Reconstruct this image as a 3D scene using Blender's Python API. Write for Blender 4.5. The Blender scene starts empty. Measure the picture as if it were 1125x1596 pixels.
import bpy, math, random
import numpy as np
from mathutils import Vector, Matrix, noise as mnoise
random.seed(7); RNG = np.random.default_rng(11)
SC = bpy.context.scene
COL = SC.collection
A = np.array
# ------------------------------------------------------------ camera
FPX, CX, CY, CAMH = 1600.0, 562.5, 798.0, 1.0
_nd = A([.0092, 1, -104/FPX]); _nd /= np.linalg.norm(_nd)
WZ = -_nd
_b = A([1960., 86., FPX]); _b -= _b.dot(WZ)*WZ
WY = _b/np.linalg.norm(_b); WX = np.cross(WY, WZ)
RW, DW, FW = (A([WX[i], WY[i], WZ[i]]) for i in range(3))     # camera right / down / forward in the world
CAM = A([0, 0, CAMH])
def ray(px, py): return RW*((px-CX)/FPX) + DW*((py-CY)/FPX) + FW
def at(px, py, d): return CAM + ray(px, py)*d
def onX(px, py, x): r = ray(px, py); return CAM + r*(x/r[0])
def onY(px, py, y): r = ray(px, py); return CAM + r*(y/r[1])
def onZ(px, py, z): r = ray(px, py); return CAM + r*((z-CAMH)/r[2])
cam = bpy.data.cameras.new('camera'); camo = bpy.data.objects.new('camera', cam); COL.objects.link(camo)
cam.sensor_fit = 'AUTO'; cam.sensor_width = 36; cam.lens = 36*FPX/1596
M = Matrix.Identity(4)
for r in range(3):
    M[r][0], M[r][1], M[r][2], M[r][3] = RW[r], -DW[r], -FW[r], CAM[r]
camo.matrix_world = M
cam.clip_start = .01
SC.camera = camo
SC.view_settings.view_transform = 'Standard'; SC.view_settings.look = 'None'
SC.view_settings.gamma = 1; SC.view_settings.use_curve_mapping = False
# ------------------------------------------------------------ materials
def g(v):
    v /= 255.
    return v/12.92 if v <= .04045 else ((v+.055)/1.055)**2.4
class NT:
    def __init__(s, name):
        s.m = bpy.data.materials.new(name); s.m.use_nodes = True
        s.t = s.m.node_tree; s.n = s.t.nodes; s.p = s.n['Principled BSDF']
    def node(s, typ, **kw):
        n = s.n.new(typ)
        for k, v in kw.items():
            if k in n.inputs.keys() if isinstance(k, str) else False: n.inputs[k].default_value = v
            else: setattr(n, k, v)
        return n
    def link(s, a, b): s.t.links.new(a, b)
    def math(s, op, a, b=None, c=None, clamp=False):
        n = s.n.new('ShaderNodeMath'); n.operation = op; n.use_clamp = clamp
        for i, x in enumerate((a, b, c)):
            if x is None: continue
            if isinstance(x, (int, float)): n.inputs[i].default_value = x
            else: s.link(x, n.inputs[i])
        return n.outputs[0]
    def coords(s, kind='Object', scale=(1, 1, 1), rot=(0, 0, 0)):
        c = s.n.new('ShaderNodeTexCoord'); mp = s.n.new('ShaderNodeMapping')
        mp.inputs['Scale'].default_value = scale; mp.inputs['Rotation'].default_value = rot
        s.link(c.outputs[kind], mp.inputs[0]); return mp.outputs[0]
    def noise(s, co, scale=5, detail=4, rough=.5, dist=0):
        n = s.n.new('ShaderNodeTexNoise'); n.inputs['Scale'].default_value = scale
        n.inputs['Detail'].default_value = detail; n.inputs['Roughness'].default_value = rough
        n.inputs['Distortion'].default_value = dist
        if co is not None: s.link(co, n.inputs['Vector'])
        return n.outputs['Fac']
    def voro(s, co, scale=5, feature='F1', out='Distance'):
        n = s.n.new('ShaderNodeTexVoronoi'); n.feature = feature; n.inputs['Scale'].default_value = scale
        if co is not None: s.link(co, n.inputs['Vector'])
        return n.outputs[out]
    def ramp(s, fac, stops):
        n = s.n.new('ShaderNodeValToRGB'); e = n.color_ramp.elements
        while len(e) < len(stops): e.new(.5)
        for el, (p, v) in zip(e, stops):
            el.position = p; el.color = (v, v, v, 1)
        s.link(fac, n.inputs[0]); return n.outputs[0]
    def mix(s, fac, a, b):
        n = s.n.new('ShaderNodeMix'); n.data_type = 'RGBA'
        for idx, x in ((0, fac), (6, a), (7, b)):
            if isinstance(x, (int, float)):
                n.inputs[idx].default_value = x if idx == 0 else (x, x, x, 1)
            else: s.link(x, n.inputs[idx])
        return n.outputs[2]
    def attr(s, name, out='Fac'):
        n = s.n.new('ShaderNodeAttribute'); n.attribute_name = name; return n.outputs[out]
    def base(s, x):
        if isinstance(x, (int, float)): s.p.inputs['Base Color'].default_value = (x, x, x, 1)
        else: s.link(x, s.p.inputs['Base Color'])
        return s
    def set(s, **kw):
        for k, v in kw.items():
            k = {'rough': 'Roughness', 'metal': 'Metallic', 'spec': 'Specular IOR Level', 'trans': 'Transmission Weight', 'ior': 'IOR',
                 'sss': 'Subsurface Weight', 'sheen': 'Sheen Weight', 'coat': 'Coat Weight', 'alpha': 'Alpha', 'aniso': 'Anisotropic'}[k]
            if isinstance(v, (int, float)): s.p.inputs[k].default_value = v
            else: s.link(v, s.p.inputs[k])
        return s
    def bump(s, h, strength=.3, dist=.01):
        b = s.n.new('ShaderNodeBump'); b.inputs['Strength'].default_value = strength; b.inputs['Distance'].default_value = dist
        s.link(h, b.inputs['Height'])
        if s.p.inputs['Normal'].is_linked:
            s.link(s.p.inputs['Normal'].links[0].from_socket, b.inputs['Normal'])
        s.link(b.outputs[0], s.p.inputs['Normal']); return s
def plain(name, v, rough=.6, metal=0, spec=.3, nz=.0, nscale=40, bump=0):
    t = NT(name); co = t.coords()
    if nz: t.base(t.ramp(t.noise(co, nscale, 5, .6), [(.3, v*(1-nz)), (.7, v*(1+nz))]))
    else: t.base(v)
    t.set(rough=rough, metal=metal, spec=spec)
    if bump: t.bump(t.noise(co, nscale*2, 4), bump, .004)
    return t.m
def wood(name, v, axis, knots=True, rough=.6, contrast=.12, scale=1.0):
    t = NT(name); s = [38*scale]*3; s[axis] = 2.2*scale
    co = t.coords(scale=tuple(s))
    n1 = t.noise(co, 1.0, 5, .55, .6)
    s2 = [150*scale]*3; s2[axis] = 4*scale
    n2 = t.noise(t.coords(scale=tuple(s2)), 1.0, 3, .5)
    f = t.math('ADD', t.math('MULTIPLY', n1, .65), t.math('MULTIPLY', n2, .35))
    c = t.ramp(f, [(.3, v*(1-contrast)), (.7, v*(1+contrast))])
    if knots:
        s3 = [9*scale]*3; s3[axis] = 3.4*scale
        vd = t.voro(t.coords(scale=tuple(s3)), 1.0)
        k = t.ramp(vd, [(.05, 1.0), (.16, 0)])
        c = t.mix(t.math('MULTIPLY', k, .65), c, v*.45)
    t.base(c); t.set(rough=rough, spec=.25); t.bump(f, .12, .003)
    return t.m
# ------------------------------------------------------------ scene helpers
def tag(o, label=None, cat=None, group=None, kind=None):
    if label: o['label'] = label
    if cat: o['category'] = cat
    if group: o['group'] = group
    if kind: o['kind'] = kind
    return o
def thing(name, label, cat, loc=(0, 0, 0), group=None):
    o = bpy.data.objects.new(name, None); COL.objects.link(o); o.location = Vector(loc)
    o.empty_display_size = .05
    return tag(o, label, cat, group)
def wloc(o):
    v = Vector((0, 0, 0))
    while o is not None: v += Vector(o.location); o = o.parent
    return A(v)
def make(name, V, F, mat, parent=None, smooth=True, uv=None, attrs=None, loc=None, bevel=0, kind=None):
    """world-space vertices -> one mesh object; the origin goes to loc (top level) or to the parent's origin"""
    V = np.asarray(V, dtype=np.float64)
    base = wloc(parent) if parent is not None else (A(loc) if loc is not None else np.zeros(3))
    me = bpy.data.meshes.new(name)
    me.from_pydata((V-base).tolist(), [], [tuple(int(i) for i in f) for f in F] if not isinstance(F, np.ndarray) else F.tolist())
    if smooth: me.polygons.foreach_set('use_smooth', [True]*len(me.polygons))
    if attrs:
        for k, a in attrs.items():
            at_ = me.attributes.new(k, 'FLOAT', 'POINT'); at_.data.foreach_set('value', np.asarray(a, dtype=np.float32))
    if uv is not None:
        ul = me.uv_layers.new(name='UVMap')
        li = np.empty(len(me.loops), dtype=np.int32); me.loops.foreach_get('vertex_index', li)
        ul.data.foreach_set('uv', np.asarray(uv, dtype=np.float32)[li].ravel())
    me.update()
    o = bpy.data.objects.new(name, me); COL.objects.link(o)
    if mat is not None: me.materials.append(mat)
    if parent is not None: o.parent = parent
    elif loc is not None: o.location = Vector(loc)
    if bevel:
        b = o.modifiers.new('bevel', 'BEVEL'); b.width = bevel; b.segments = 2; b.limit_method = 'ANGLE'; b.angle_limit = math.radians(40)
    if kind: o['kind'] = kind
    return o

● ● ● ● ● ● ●

Using the material above, copy every line in which the string "scene" occurs.

THE RESPONSE:
Reconstruct this image as a 3D scene using Blender's Python API. Write for Blender 4.5. The Blender scene starts empty. Measure the picture as if it were 1125x1596 pixels.
SC = bpy.context.scene
# ------------------------------------------------------------ scene helpers